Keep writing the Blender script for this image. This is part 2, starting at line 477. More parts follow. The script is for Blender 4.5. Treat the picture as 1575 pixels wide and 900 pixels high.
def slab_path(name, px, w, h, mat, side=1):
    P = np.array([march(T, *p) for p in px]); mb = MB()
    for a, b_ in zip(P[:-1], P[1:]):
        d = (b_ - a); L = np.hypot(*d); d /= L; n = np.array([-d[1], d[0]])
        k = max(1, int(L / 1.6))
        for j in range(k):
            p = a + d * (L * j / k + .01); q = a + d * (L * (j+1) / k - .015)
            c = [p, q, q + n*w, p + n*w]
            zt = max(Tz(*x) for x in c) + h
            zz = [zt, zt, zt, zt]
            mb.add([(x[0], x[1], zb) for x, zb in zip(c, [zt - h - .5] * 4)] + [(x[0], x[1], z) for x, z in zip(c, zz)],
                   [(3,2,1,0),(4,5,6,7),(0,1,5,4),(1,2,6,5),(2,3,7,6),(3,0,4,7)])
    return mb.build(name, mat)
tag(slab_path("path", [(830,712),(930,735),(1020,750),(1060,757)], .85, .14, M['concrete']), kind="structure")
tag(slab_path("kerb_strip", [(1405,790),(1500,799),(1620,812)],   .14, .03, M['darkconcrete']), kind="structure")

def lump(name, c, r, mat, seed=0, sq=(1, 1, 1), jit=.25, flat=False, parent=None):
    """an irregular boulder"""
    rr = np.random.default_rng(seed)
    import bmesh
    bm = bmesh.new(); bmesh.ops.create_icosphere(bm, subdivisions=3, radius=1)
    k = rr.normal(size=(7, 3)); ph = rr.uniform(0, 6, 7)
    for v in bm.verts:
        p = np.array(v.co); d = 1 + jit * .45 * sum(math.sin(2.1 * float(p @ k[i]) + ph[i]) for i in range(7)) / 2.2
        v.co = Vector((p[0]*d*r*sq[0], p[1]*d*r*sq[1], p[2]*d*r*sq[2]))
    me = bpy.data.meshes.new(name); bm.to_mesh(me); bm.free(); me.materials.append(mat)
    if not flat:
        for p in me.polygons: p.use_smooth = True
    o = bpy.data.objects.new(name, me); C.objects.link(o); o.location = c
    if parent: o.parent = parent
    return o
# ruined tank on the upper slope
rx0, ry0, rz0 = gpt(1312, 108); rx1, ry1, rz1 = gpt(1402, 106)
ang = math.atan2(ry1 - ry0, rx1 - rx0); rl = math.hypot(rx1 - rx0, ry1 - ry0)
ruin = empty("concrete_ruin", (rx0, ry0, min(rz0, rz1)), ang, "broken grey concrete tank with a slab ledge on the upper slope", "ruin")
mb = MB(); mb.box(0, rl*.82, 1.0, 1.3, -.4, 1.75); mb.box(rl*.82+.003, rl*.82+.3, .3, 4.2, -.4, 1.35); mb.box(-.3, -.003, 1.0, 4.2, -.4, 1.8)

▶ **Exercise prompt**
Every line above should be written out again exactly as it stands.

▶ **Task answer**
Keep writing the Blender script for this image. This is part 2, starting at line 477. More parts follow. The script is for Blender 4.5. Treat the picture as 1575 pixels wide and 900 pixels high.
def slab_path(name, px, w, h, mat, side=1):
    P = np.array([march(T, *p) for p in px]); mb = MB()
    for a, b_ in zip(P[:-1], P[1:]):
        d = (b_ - a); L = np.hypot(*d); d /= L; n = np.array([-d[1], d[0]])
        k = max(1, int(L / 1.6))
        for j in range(k):
            p = a + d * (L * j / k + .01); q = a + d * (L * (j+1) / k - .015)
            c = [p, q, q + n*w, p + n*w]
            zt = max(Tz(*x) for x in c) + h
            zz = [zt, zt, zt, zt]
            mb.add([(x[0], x[1], zb) for x, zb in zip(c, [zt - h - .5] * 4)] + [(x[0], x[1], z) for x, z in zip(c, zz)],
                   [(3,2,1,0),(4,5,6,7),(0,1,5,4),(1,2,6,5),(2,3,7,6),(3,0,4,7)])
    return mb.build(name, mat)
tag(slab_path("path", [(830,712),(930,735),(1020,750),(1060,757)], .85, .14, M['concrete']), kind="structure")
tag(slab_path("kerb_strip", [(1405,790),(1500,799),(1620,812)],   .14, .03, M['darkconcrete']), kind="structure")

def lump(name, c, r, mat, seed=0, sq=(1, 1, 1), jit=.25, flat=False, parent=None):
    """an irregular boulder"""
    rr = np.random.default_rng(seed)
    import bmesh
    bm = bmesh.new(); bmesh.ops.create_icosphere(bm, subdivisions=3, radius=1)
    k = rr.normal(size=(7, 3)); ph = rr.uniform(0, 6, 7)
    for v in bm.verts:
        p = np.array(v.co); d = 1 + jit * .45 * sum(math.sin(2.1 * float(p @ k[i]) + ph[i]) for i in range(7)) / 2.2
        v.co = Vector((p[0]*d*r*sq[0], p[1]*d*r*sq[1], p[2]*d*r*sq[2]))
    me = bpy.data.meshes.new(name); bm.to_mesh(me); bm.free(); me.materials.append(mat)
    if not flat:
        for p in me.polygons: p.use_smooth = True
    o = bpy.data.objects.new(name, me); C.objects.link(o); o.location = c
    if parent: o.parent = parent
    return o
# ruined tank on the upper slope
rx0, ry0, rz0 = gpt(1312, 108); rx1, ry1, rz1 = gpt(1402, 106)
ang = math.atan2(ry1 - ry0, rx1 - rx0); rl = math.hypot(rx1 - rx0, ry1 - ry0)
ruin = empty("concrete_ruin", (rx0, ry0, min(rz0, rz1)), ang, "broken grey concrete tank with a slab ledge on the upper slope", "ruin")
mb = MB(); mb.box(0, rl*.82, 1.0, 1.3, -.4, 1.75); mb.box(rl*.82+.003, rl*.82+.3, .3, 4.2, -.4, 1.35); mb.box(-.3, -.003, 1.0, 4.2, -.4, 1.8)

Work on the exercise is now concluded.